同じ観光名所を何度も訪れる旅行者は稀です。地域への再訪を促すためには、地元の人との交流や穴場スポットの発掘といった体験価値やゲーム性を高めるのも有効です。

観光列車の通過や停車に合わせて住民が乗客たちに手を振ってくれるおもてなしを実施している地域がありますが、そのような地元の人から歓迎されていると感じる体験も、観光客にとっては忘れられない思い出になります。

デジタルで情報を提供する

観光案内に際して、チラシやリーフレットといった紙ベースで情報提供されることが多くあります。紙でしか案内がされていない場合、観光客は現地に行かないと情報が入手できず、事前に旅行プランを立てることが難しくなります。

また、紙の案内ツールを制作する場合はコストや配布場所などの関係もあり、大量に作ることができません。この点も有名観光地に案内が偏る原因のひとつです。

デジタルコンテンツ(Webコンテンツやアプリ)などを活用すれば、多くの情報を幅広い対象に提供することができます。

デジタル情報を応用する

いざデジタルで情報を提供しようとする際、企画や実施にあたって必要なデータを受入側が全て収集してまとめるのは大変です。

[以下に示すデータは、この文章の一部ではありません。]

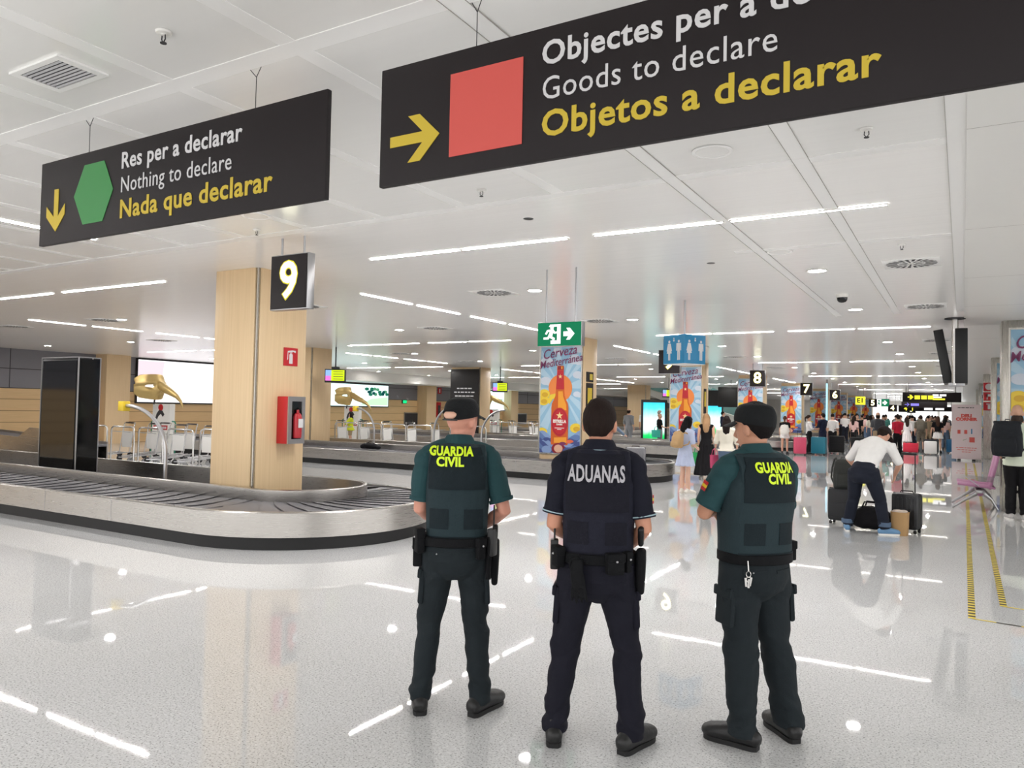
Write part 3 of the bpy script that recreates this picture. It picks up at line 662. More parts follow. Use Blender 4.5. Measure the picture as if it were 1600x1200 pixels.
    tx('ESTRELLA', .105, 0, -.565, 'white', bold=.006, xs=.8); tx('DAMM', .055, 0, -.64, 'white', bold=.003); q([(-.13, -.72), (.13, -.72), (.13, -.735), (-.13, -.735)], 'white'); q([(-.06, -.755), (.06, -.755), (.06, -.768), (-.06, -.768)], 'white')
    tx('Cerveza', .33, -.04, 1.16, 'script', bold=.0015, shear=.35, xs=.88, rot=.14); tx('Mediterr\u00e1nea', .265, .0, .93, 'script', bold=.0015, shear=.35, xs=.84, rot=.17)
    return mb
def poster(x, y, z, label, src=None):
    if src: return copy_tree(src, label, (x, y, z))
    r = thing('beer_poster', label, 'advertising poster', (x, y, z), 0, 'beer posters on the columns')
    W, Hh = 1.15, 2.74
    fr = MB().box(-W / 2 - .02, -W / 2, -.03, 0, -Hh / 2, Hh / 2).box(W / 2, W / 2 + .02, -.03, 0, -Hh / 2, Hh / 2).box(-W / 2 - .02, W / 2 + .02, -.03, 0, Hh / 2, Hh / 2 + .02).box(-W / 2 - .02, W / 2 + .02, -.03, 0, -Hh / 2 - .02, -Hh / 2)
    fr.build('frame', 'steelv', r, smooth=False); box('backing_board', -W / 2, W / 2, -.011, 0, -Hh / 2, Hh / 2, 'white', r)
    mb = poster_art(); mb.build('printed_sheet', PM, r, smooth=False)
    return r
p0 = poster(-8.665, 17.06, 1.96, 'blue beer poster under the green emergency exit sign')
for k, (a, lab) in enumerate(zip(AISLE[2:], ('blue beer poster behind the blue toilet sign', 'blue beer poster behind the cap of the right-hand officer', 'blue beer poster between the number 8 and 7 signs', 'blue beer poster under the number 7 sign', 'blue beer poster under the number 6 sign', 'blue beer poster under the yellow E1 sign', 'farthest blue beer poster in the aisle row'))):
    c = poster((a[0] + a[1]) / 2 , a[2], 1.96, lab, p0)
for i, (a, lab) in enumerate(zip(RIGHT, ('blue beer poster at the right picture edge beside the man in the pale hoodie', 'blue beer poster on the second right-hand column', 'blue beer poster under the red fire plates on the third right-hand column', 'blue beer poster on the fourth right-hand column', 'farthest blue beer poster of the right-hand columns'))):
    c = poster(a[0] + .10 + .6 + (.25 if i == 2 else 0), a[2], 1.96, lab, p0)
box('x', 0, .01, 0, .01, 0, .01, 'black'); bpy.data.objects.remove(bpy.data.objects['x'])
fr_ = None
for i, (ch, z) in enumerate((('reel', 2.82), ('flag', 2.42), ('bottle', 2.02))):
    r = thing('fire_safety_plate', 'red plate with %s pictogram, %s of three at the third right-hand column' % ({'reel': 'a round hose reel', 'flag': 'a flag-shaped', 'bottle': 'an extinguisher'}[ch], ('top', 'middle', 'bottom')[i]), 'sign', (.93, 36.885, z + .15), 0, 'red fire plates')
    box('plate', -.19, .19, -.02, 0, -.17, .17, 'red', r)
    if ch == 'reel': MB().lathe([(.06, .02), (.13, .02), (.13, .026), (.06, .026)], 18, axis='y').build('pictogram', 'sign_white', r, loc=(0, -.046, 0))
    elif ch == 'flag': MB().box(-.08, -.04, -.024, -.018, -.12, .1).box(-.08, .1, -.024, -.018, 0, .1).build('pictogram', 'sign_white', r)
    else: MB().box(-.04, .05, -.024, -.018, -.12, .06).box(-.09, .1, -.024, -.018, .07, .11).build('pictogram', 'sign_white', r)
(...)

自転車を使って観光した人から「どんなタイプの人が、どんな所に行って、どんなことをしたか?」「何を楽しんだか?」といったデータを取得できれば、新たな観光客の誘致や、地域の人が気づかなかった観光地や新コースの提案にも利用できます。

まとめ

日本には自然豊かで美しい場所が無数に存在します。自然だけではなく、アニメをはじめとしたサブカルチャーや寺社仏閣など文化的に価値の高いコンテンツもたくさんあります。このようなコンテンツは地域の人も気づかない宝として全国各地に隠れています。E-BIKEを使って、地域にあるお宝コンテンツを発掘しましょう!